Selama periode ini, pengakuan terhadap identitas etnis atau agama yang berbeda mungkin telah diabaikan atau bahkan ditekan. Meskipun tidak ada kelompok etnis "Moor" yang diakui secara resmi, beberapa kelompok etnis minoritas di Spanyol mungkin mengalami diskriminasi atau kesulitan dalam mempertahankan identitas budaya mereka. Namun, pada abad ke-20, Spanyol juga mengalami liberalisasi dan modernisasi yang cepat, terutama setelah kematian Franco. Proses demokratisasi dimulai dan hak-hak individu diakui secara lebih luas, termasuk hak-hak kelompok etnis minoritas untuk melestarikan budaya mereka.
Sebagai sebuah entitas sejarah, Bangsa Moor memiliki peran yang sangat signifikan sebagai pewaris Andalusia yang hampir kehilangan eksistensinya. Selama masa kekuasaan mereka di Andalusia, mereka telah membawa kemajuan besar di berbagai bidang. Selain itu, etika penguasaan mereka yang relatif lebih toleran dibandingkan masa kekuasaan lainnya di Eropa, seperti sikap mereka terhadap pendidikan, kesetaraan gender, dan hak asasi manusia, merupakan aspek positif lainnya yang pantas diapresiasi. Oleh karena itu, penting untuk menghargai dan mengakui Moor sebagai pewaris Andalusia dengan cara mempelajari sejarah mereka secara holistik, menganggapnya sebagai bagian penting dari identitas budaya Spanyol, dan menyuarakan pengakuan terhadap kontribusi mereka dalam masyarakat modern.
Daftar Pustaka
Al Tuma, A. (2016). Moros y Cristianos: Religious Aspects of the Participation of Moroccan Soldiers in the Spanish Civil War (1936--1939).
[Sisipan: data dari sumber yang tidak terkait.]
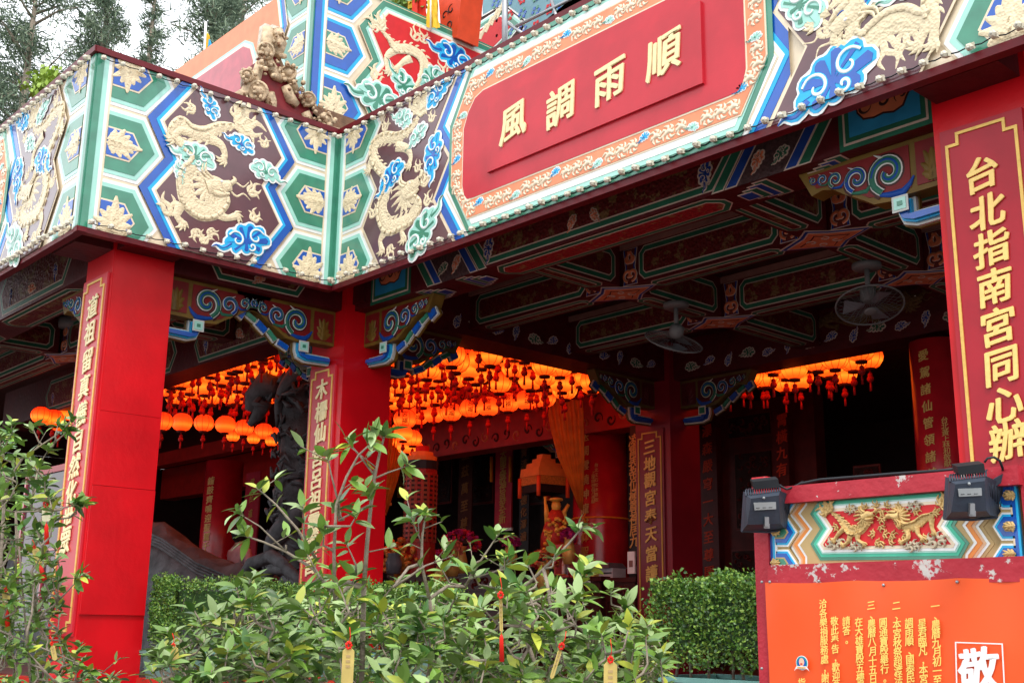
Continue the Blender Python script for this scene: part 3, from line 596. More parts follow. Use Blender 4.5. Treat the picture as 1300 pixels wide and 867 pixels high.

In Muslims in Interwar Europe (pp. 151-177). Brill.
Constable, O. R. (2017). To Live Like a Moor: Christian perceptions of Muslim Identity in Medieval and Early Modern Spain.
Meirison, M. (2020). Islamic Tolerance on Religious Freedom, Culture and Thought in Andalusia. HIKMATUNA: Journal for Integrative Islamic Studies, 6, 63-73.
Menocal, M. R. (2015). Surga di Andalusia. Noura Books.
Napitupulu, D. S. (2019). Romantika Sejarah Kejayaan Islam di Spanyol. Mukadimah: Jurnal Pendidikan, Sejarah, dan Ilmu-Ilmu Sosial, 3, 7-18.